Winter Storm II Thrashes Many Eastern States

A POWERFUL nor'easter dumped snow - almost three feet deep in spots - from North Carolina to Maine yesterday, canceling classes and closing businesses in 16 states.

It was the second major storm in a week to hit the Ohio Valley, Appalachia, and the East Coast.

Schools were closed in parts of Massachusetts, Pennsylvania, North Carolina, Ohio, Virginia, West Virginia, Kentucky, Maryland, New York, New Jersey, Maine, Connecticut, and Rhode Island.

Hundreds of passengers were stuck at Miami International Airport and other airports as the storm forced nearly all major airlines to cancel or delay flights to most Northeastern cities.

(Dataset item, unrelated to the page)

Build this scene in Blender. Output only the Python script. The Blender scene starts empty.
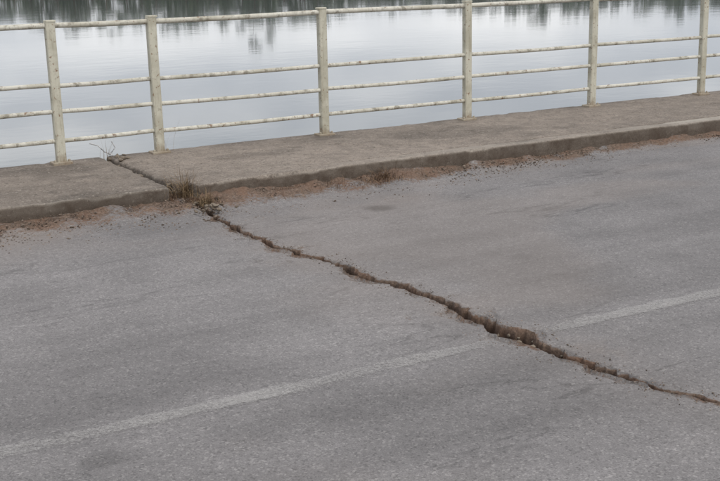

West Virginia Gov. Gaston Caperton told thousands of state workers to stay home and ordered the National Guard to help in snow-clearing efforts.

Ohio's House of Representatives canceled a voting session Tuesday that would have been the first of the new year.

The heavy, wet snow brought down power lines. About half of the 62,000 people in Ohio's Washington County were without power, county officials said.

Many businesses never opened their doors Tuesday.

The intense storm formed when cold air pushed down from Canada, colliding with a front near the Gulf of Mexico.

By midday Monday, that storm, centered over Alabama, and another system over the Atlantic east of Charleston, S.C., were strengthening and drawing moisture from the ocean and the Gulf of Mexico.

The two systems merged early Tuesday and began to roll up the East Coast, the National Weather Service said.

Last week, a cold spell that took hold on Christmas dropped temperatures below zero Fahrenheit (below -18 C) in several states, bursting pipes, turning diesel fuel to jelly, and draining car batteries. Heavy snow crippled much of the Midwest and the East. At least 11 deaths were blamed on the weather.

Galbraith Enters N.Y. Race

Flanked by conservative heavy hitters Henry Kissinger and William F. Buckley Jr., investment banker and former diplomat Evan Galbraith said he is running for the GOP nomination for governor of New York.

On Tuesday, Mr. Galbraith, who served as ambassador to France under President Reagan, became the first New York Republican to announce his candidacy. Democratic Gov. Mario Cuomo has not said whether he would seek a fourth term.

Unlike some other conservatives, Galbraith said he opposes the death penalty except for murder committed in the act of another felony.

He also said marijuana should be legalized because too much money is spent enforcing laws against it.

Galbraith said Governor Cuomo's policies have turned New York into a ``welfare state.''

New York Republican lawmakers Sen. Alfonse D'Amato and Rep. Susan Molinari have already said they would not seek the GOP nomination.